Son personnage agace aussi, parfois au sein même du PS…

C’est un personnage clivant. Son côté jusqu’au-boutiste peut agacer. Pour ses prises de position contre Philippe Varin [sur PSA Aulnay], Dailymotion, ou Barroso, ses détracteurs à Bercy le surnommait «le fou du troisième étage». Son humour, aussi, lui a joué des tours. Lorsqu’il dit en 2007 «Ségolène Royal n'a qu'un seul défaut, c'est son compagnon», il sait qu’il est allé trop loin.

Est-ce la boutade prononcée à Frangy-en-Bresse qui lui a valu son éviction du gouvernement ?
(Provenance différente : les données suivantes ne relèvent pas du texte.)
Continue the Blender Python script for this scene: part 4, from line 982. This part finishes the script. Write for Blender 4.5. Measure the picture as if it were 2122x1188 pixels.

Chez lui, tout est calculé. Quand il propose «une bonne bouteille de la cuvée du redressement» au président de la République, il sait ce qu’il fait. La boutade s’ajoute à des critiques politiques. Tout l’été déjà, la tension avait monté en coulisses. Hollande s’était un temps écrasé sur le cas Montebourg, pensant qu’il avait besoin de l’aura du «3e homme» des primaires, des 17% de cette gauche pour gouverner. Mais pour sauver son Premier ministre, il devait se séparer de Montebourg.

Aujourd’hui, a-t-il une stratégie?

Il n'a plus aucune fonction, plus aucun mandat. Il s’est jeté dans le vide après son éviction. Pour continuer à exister, il envoie des cartes postales à la manière de Sarkozy. A Princeton, il a évoqué le chiffre de «800.000 chômeurs de plus» en 2017 si le gouvernement continuait sur cette ligne. La guerre est officiellement déclarée. Montebourg se positionne en vue du congrès, en juin prochain. Reste à savoir s'il s'associera aux frondeurs.